Los libros que de algún modo nos transportan al tiempo de los pioneros con sus sentimientos intactos, su espíritu aventurero abriéndose como una flor a lo desconocido, a los hielos, a los glaciares, a aquellas cumbres que hasta entonces sólo habían sido el decorado lejano de los lugareños, de los prados donde pacían las vacas y se recogía el heno, tienen el encanto de un mundo perdido, pero que en cierto modo es posible resucitar con la lectura. Es difícil, sí, abstraerse de las multitudes y el tráfico que atraviesan las Dolomitas o del turismo que pueblan los Alpes suizos o el valle de Chamonix, sin embargo hoy tenía la impresión de que con el empuje de la lectura quién sabe si algo de ese mundo todavía se puede recuperar. De momento estos libros de Pisón y Sebastián algo me están ayudando, tanto como para empezar a pensar un verano en Alpes acompañado de novelas como Obermann; acompañado por la impronta de los pioneros, por la poesía y la escritura que recorrieron aquellas montañas. He atravesado los Alpes de parte a parte cuatro o cinco veces guiado siempre por la idea de cubrir grandes recorridos por lugares cada vez nuevos y, ahora, al calor de la lectura, lo que me viene en mente es la posibilidad de intentar meterme en la mentalidad de los caminantes que los atravesaron uno o dos siglos atrás; no sólo caminantes, poetas, escritores, aventureros. Es cierto que es imposible cerrar los ojos ante el avance del turismo y sus infraestructuras, pero sí creo posible sustraerme de tanto en tanto a su presencia, cerrar los ojos e imaginarme en Montenvers frente a la Mer de Glace, a lo lejos los Grandes Jorasses, en un impoluto día de hace dos siglos, recorrer mentalmente con Balmat y Saussure el glaciar de Bossons quizás sea factible. De hecho el pasado año, en el alto del Plan de l’Aiguille me fue imposible recogerme lo suficiente para vivir aquel paisaje, el glaciar de Bossons, de otra manera que no fuera la del que contempla una postal turística. Y sin embargo estoy convencido de que el paisaje sí que puede transmitirnos escondidas emociones que subyacen en su historia, pese a la invasión del turismo y sus torres de hierro y cemento invadiendo laderas y cumbres. Y probablemente una herramienta para ayudarnos a ello sean los libros que hablan de estas montañas.

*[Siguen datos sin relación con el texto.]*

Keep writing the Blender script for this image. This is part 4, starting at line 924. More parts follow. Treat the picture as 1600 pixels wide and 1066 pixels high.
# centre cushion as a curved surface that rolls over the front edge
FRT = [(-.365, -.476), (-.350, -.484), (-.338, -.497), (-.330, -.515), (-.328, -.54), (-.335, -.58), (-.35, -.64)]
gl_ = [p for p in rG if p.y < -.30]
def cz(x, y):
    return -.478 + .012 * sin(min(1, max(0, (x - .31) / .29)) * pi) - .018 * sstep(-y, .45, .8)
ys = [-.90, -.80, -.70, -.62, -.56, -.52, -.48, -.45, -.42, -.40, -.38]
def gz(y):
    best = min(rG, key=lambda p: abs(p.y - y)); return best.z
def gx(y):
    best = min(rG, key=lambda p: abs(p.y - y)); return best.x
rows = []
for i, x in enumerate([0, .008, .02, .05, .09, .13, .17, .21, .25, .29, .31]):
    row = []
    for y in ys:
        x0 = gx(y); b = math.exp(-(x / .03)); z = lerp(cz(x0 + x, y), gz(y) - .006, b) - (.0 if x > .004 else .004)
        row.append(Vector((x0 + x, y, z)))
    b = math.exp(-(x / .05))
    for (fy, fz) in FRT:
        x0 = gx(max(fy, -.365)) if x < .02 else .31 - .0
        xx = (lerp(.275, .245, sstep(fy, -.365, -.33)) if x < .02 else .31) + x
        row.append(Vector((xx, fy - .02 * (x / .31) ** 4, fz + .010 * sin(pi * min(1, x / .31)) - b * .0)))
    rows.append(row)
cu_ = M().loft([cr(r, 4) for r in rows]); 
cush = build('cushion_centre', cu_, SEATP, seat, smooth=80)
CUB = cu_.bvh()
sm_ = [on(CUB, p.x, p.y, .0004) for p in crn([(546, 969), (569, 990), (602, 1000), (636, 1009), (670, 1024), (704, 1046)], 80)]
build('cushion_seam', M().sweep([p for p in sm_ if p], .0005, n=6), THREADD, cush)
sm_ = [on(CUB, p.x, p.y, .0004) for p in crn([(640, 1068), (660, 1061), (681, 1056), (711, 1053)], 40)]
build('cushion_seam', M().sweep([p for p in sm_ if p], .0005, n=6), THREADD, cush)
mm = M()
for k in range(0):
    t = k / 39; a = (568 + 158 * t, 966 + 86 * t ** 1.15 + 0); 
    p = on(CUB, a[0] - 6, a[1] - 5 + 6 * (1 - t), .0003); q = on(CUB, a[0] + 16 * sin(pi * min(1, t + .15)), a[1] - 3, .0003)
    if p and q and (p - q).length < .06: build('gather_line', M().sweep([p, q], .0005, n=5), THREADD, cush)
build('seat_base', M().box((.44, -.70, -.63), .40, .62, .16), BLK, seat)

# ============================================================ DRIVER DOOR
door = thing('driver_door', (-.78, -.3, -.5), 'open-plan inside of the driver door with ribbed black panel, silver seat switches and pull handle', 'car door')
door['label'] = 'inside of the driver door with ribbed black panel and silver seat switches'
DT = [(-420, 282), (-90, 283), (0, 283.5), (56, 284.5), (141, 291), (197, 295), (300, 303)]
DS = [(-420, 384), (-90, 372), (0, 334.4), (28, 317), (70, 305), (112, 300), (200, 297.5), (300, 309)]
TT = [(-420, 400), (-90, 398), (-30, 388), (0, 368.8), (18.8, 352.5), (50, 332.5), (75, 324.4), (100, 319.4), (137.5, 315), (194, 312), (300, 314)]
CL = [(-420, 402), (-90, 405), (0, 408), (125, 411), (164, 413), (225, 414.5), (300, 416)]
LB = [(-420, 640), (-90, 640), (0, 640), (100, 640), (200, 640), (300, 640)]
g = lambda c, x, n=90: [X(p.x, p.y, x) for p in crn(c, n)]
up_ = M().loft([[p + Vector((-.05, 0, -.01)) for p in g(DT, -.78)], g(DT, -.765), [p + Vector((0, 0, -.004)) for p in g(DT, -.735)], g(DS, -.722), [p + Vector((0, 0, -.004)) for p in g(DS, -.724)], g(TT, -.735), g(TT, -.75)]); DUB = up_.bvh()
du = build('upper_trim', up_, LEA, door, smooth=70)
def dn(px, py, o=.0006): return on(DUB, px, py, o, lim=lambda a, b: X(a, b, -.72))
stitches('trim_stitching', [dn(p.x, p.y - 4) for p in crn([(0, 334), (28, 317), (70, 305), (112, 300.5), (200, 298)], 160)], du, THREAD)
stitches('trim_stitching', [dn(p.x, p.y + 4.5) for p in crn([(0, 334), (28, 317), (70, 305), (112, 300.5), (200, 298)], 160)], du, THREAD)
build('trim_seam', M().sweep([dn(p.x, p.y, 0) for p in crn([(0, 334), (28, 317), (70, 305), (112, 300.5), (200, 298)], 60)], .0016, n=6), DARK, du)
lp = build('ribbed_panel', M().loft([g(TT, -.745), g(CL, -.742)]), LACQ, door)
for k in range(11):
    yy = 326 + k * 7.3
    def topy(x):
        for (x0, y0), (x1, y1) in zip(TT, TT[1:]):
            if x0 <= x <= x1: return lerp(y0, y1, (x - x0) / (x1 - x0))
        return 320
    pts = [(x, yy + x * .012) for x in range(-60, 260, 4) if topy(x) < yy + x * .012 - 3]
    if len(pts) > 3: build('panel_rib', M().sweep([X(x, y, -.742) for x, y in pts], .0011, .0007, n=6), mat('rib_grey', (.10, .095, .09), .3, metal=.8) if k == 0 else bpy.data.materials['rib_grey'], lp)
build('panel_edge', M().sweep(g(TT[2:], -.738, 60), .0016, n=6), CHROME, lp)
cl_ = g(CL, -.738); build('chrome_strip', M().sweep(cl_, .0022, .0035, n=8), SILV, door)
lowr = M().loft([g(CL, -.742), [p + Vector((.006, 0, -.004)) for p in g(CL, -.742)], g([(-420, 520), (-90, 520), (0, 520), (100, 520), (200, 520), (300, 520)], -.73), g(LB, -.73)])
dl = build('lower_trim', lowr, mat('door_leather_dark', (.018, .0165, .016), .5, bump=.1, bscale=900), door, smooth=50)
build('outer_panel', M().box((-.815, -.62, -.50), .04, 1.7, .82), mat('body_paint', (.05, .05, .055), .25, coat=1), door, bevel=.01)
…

Les pedimos a los libros, yo se los pido, al menos, que nos emocionen, nos descubran ideas nuevas, nos animen a encontrar caminos diferentes y, en el caso de los libros de montaña a los que me refiero, les pido que renueven y profundicen mis sentimientos hacia las montañas y todo lo que ellas encierran. Sería perfecto que después del empacho de lectura que me he pegado durante el invierno y parte de la primavera pueda llegar a tener una relación con ellas todavía más pasional, más hermosa.